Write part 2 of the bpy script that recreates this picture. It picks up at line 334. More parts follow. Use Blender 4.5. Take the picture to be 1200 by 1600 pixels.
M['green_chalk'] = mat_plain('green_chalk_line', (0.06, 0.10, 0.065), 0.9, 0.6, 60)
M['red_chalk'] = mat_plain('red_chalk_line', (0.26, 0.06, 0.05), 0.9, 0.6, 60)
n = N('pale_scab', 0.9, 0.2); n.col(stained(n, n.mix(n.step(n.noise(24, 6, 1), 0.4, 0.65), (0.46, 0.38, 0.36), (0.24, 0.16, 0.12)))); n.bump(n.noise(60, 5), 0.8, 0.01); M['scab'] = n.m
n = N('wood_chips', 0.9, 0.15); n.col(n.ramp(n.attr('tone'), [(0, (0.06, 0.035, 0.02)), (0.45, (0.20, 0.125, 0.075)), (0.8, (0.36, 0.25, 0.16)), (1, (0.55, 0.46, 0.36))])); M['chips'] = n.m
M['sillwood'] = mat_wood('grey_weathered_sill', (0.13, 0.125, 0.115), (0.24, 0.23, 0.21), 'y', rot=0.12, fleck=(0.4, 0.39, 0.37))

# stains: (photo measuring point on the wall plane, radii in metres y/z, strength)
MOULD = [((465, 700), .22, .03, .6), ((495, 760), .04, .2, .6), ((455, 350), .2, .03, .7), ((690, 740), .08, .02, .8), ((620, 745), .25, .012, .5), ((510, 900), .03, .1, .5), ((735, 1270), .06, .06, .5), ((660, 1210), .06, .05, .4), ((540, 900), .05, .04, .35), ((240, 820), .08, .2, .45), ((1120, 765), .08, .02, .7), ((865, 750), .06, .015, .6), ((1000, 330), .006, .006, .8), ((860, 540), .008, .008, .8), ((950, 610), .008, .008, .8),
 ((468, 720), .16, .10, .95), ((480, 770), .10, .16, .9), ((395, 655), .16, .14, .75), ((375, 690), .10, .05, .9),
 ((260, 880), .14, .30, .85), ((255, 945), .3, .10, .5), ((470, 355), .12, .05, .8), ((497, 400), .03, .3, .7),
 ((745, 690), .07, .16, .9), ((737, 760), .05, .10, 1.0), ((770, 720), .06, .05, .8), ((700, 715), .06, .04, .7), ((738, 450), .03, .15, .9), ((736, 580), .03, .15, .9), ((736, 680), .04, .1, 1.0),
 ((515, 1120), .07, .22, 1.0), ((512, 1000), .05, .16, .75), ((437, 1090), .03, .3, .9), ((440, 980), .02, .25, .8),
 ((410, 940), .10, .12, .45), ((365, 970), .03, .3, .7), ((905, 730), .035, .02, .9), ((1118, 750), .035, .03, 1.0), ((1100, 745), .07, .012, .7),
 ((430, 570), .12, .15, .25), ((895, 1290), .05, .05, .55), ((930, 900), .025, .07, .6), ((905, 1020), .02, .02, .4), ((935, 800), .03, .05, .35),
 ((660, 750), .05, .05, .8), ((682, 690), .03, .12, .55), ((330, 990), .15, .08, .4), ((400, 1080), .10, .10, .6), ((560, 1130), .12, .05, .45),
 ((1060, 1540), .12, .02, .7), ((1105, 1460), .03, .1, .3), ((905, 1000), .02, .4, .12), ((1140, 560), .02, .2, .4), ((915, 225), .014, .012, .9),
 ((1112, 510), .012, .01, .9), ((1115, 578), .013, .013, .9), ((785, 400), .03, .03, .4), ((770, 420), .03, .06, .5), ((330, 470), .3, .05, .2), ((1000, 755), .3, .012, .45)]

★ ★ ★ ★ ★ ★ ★

§ **WORK TO COMPLETE**:
Your task is to quote the lines above, beginning with the first and ending with the one that holds "fleck=(0.4, 0.39, 0.37))".

§ **RESULT**:
Write part 2 of the bpy script that recreates this picture. It picks up at line 334. More parts follow. Use Blender 4.5. Take the picture to be 1200 by 1600 pixels.
M['green_chalk'] = mat_plain('green_chalk_line', (0.06, 0.10, 0.065), 0.9, 0.6, 60)
M['red_chalk'] = mat_plain('red_chalk_line', (0.26, 0.06, 0.05), 0.9, 0.6, 60)
n = N('pale_scab', 0.9, 0.2); n.col(stained(n, n.mix(n.step(n.noise(24, 6, 1), 0.4, 0.65), (0.46, 0.38, 0.36), (0.24, 0.16, 0.12)))); n.bump(n.noise(60, 5), 0.8, 0.01); M['scab'] = n.m
n = N('wood_chips', 0.9, 0.15); n.col(n.ramp(n.attr('tone'), [(0, (0.06, 0.035, 0.02)), (0.45, (0.20, 0.125, 0.075)), (0.8, (0.36, 0.25, 0.16)), (1, (0.55, 0.46, 0.36))])); M['chips'] = n.m
M['sillwood'] = mat_wood('grey_weathered_sill', (0.13, 0.125, 0.115), (0.24, 0.23, 0.21), 'y', rot=0.12, fleck=(0.4, 0.39, 0.37))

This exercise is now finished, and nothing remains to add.